◆ **GOAL**: Scan the data below for the string "scene". Show every line where it turns up.

===== SOURCE DATA

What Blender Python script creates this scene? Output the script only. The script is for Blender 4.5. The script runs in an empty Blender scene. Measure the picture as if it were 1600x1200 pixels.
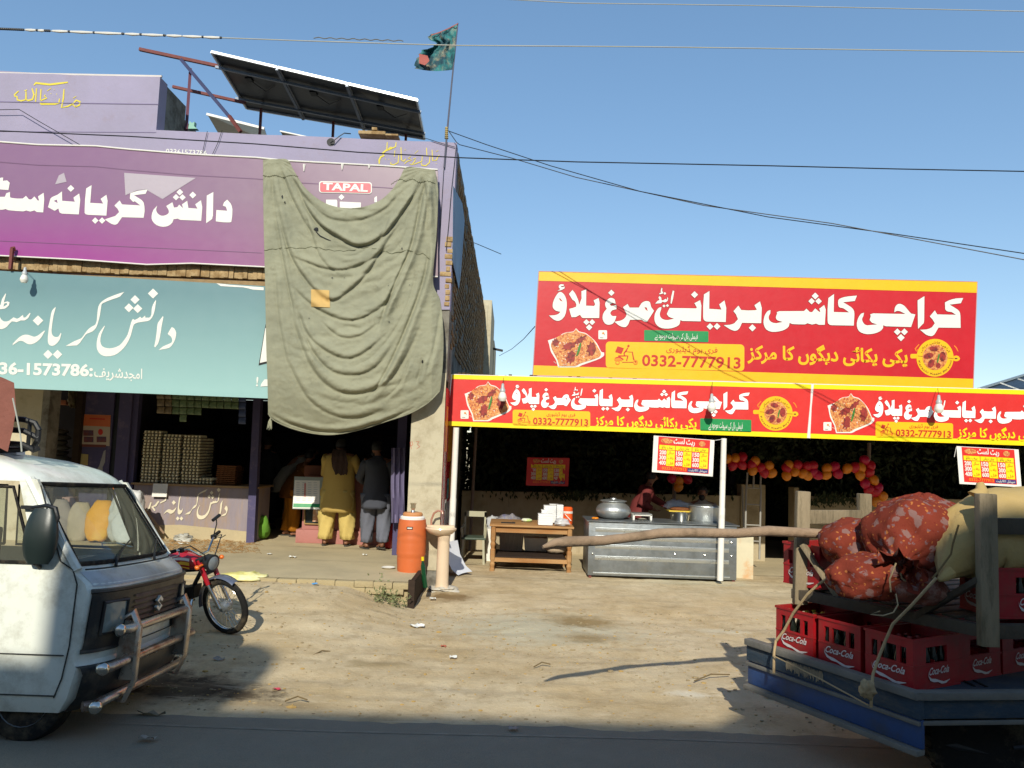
import bpy, bmesh, math, random
from math import sin, cos, tan, pi, sqrt, exp, radians as R, atan2
from mathutils import Vector as V, Matrix, noise
from mathutils.geometry import tessellate_polygon
random.seed(7)
sc = bpy.context.scene
COL = sc.collection
# ---------------- camera ----------------
F = 1200.0; CZ = 1.96; PITCH = math.atan(103/1200); ROLL = R(2.0)
cam = bpy.data.cameras.new('camera'); camo = bpy.data.objects.new('camera', cam); COL.objects.link(camo); sc.camera = camo
cam.sensor_width = 36; cam.lens = 27.0; cam.clip_start = 0.05; cam.clip_end = 3000
_f = V((0, cos(PITCH), sin(PITCH))); _r0 = V((1, 0, 0)); _u0 = V((0, -sin(PITCH), cos(PITCH)))
_u = _u0*cos(ROLL) - _r0*sin(ROLL); _r = _r0*cos(ROLL) + _u0*sin(ROLL)
camo.matrix_world = Matrix(((_r.x, _u.x, -_f.x, 0), (_r.y, _u.y, -_f.y, 0), (_r.z, _u.z, -_f.z, CZ), (0, 0, 0, 1)))
# ---------------- sky, sun, exposure ----------------
SUN_EL = 33.0; SUN_AZ = 4.0       # the sun stands behind the camera; shadows fall away and slightly to the right
w = bpy.data.worlds.new('World'); sc.world = w; w.use_nodes = True
nt = w.node_tree; nt.nodes.clear()
sky = nt.nodes.new('ShaderNodeTexSky'); sky.sky_type = 'NISHITA'; sky.sun_disc = False
sky.sun_elevation = R(SUN_EL); sky.sun_rotation = R(180 + SUN_AZ); sky.air_density = 1.0; sky.dust_density = 0.15; sky.ozone_density = 2.2; sky.altitude = 100
bg = nt.nodes.new('ShaderNodeBackground'); bg.inputs['Strength'].default_value = 0.15
ow = nt.nodes.new('ShaderNodeOutputWorld'); gm = nt.nodes.new('ShaderNodeGamma'); gm.inputs[1].default_value = .66; hs = nt.nodes.new('ShaderNodeHueSaturation'); hs.inputs['Saturation'].default_value = 1.32; hs.inputs['Value'].default_value = 1.40
nt.links.new(sky.outputs[0], gm.inputs[0]); nt.links.new(gm.outputs[0], hs.inputs['Color']); nt.links.new(hs.outputs[0], bg.inputs[0]); nt.links.new(bg.outputs[0], ow.inputs[0])
sl = bpy.data.lights.new('sun', 'SUN'); sl.energy = 3.8; sl.angle = R(0.5); sl.color = (1.0, 0.95, 0.82)
so = bpy.data.objects.new('sun', sl); COL.objects.link(so)
_d = V((sin(R(SUN_AZ))*cos(R(SUN_EL)), cos(R(SUN_AZ))*cos(R(SUN_EL)), -sin(R(SUN_EL))))
so.rotation_euler = _d.to_track_quat('-Z', 'Y').to_euler(); so.location = (0, -20, 20)
sc.view_settings.view_transform = 'Standard'; sc.view_settings.look = 'None'; sc.view_settings.exposure = 0.34; sc.view_settings.gamma = 1
# ---------------- placing helpers (points of the place read off at known depths) ----------------
def ray(px, py): return _f + _r*((px-800)/F) - _u*((py-600)/F)
def P(px, py, Y):
    d = ray(px, py); return V((0, 0, CZ)) + d*(Y/d.y)
def G(px, py, z=0.0):
    d = ray(px, py); return V((0, 0, CZ)) + d*((z-CZ)/d.z)
def PX(px, py, X):
    d = ray(px, py); return V((0, 0, CZ)) + d*(X/d.x)
def lin(c):
    if isinstance(c, str): c = tuple(int(c[i:i+2], 16) for i in (0, 2, 4))
    return tuple(((x/255)/12.92 if x/255 <= .04045 else ((x/255+.055)/1.055)**2.4) for x in c) + (1.0,)
# ---------------- materials ----------------
MT = {}
def mat(name, col, rough=0.7, metal=0.0, var=0.12, vs=3.0, bump=0.0, bs=40.0, col2=None, c2s=1.5, c2t=0.55, c2w=0.12, spec=0.5, stretch=None, dirt=None, coat=0, alpha=1.0, trans=0.0, grain=0.0):
    if name in MT: return MT[name]
    m = bpy.data.materials.new(name); m.use_nodes = True; n = m.node_tree.nodes; L = m.node_tree.links
    b = n['Principled BSDF']; c = lin(col)
    b.inputs['Roughness'].default_value = rough; b.inputs['Metallic'].default_value = metal; b.inputs['Specular IOR Level'].default_value = spec
    if coat: b.inputs['Coat Weight'].default_value = coat; b.inputs['Coat Roughness'].default_value = .08
    if alpha < 1: b.inputs['Alpha'].default_value = alpha
    if trans: b.inputs['Transmission Weight'].default_value = trans; b.inputs['IOR'].default_value = 1.3
    tc = n.new('ShaderNodeTexCoord'); mp = n.new('ShaderNodeMapping'); L.new(tc.outputs['Object'], mp.inputs[0])
    if stretch: mp.inputs['Scale'].default_value = stretch
    def noi(s, d=5, r=.6):
        t = n.new('ShaderNodeTexNoise'); t.inputs['Scale'].default_value = s; t.inputs['Detail'].default_value = d; t.inputs['Roughness'].default_value = r
        L.new(mp.outputs[0], t.inputs['Vector']); return t
    rgb = n.new('ShaderNodeRGB'); rgb.outputs[0].default_value = c; out = rgb.outputs[0]
    def mix(a, bb, fac, bt='MIX'):
        x = n.new('ShaderNodeMix'); x.data_type = 'RGBA'; x.blend_type = bt
        L.new(fac, x.inputs[0]) if not isinstance(fac, float) else setattr(x.inputs[0], 'default_value', fac)
        for k, s in ((6, a), (7, bb)):
            if isinstance(s, tuple): x.inputs[k].default_value = s
            else: L.new(s, x.inputs[k])
        return x.outputs[2]
    def step(src, a, bb):
        q = n.new('ShaderNodeMapRange'); q.inputs[1].default_value = a; q.inputs[2].default_value = bb; L.new(src, q.inputs[0]); return q.outputs[0]
    if col2:
        out = mix(out, lin(col2), step(noi(c2s, 6, .65).outputs[0], c2t-c2w, c2t+c2w))
    if dirt:
        dc, amt, ds = dirt
        out = mix(out, lin(dc), step(noi(ds, 8, .75).outputs[0], 1-amt-.15, 1-amt+.15))
    if var:
        t = noi(vs, 6, .7); q = n.new('ShaderNodeMapRange'); q.inputs[1].default_value = .25; q.inputs[2].default_value = .75; q.inputs[3].default_value = 1-var; q.inputs[4].default_value = 1+var
        L.new(t.outputs[0], q.inputs[0]); h = n.new('ShaderNodeHueSaturation'); L.new(q.outputs[0], h.inputs['Value']); L.new(out, h.inputs['Color']); out = h.outputs[0]
    if grain:
        t = noi(bs*3, 2, .5); q = n.new('ShaderNodeMapRange'); q.inputs[1].default_value = .3; q.inputs[2].default_value = .7; q.inputs[3].default_value = 1-grain; q.inputs[4].default_value = 1+grain
        L.new(t.outputs[0], q.inputs[0]); h = n.new('ShaderNodeHueSaturation'); L.new(q.outputs[0], h.inputs['Value']); L.new(out, h.inputs['Color']); out = h.outputs[0]
    L.new(out, b.inputs['Base Color'])
    t = noi(vs*3, 4, .6); q = n.new('ShaderNodeMapRange'); q.inputs[3].default_value = max(0, rough-.12); q.inputs[4].default_value = min(1, rough+.12); L.new(t.outputs[0], q.inputs[0]); L.new(q.outputs[0], b.inputs['Roughness'])
    if bump:
        t = noi(bs, 6, .65); bp = n.new('ShaderNodeBump'); bp.inputs['Strength'].default_value = bump; bp.inputs['Distance'].default_value = .02; L.new(t.outputs[0], bp.inputs['Height']); L.new(bp.outputs[0], b.inputs['Normal'])
    MT[name] = m; return m
def flat(name, col, rough=.6, var=.05): return mat(name, col, rough, var=max(var, .05), vs=2.5, bump=.22, bs=2.2)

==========

◆ **PROBLEM SOLUTION**:
What Blender Python script creates this scene? Output the script only. The script is for Blender 4.5. The script runs in an empty Blender scene. Measure the picture as if it were 1600x1200 pixels.
sc = bpy.context.scene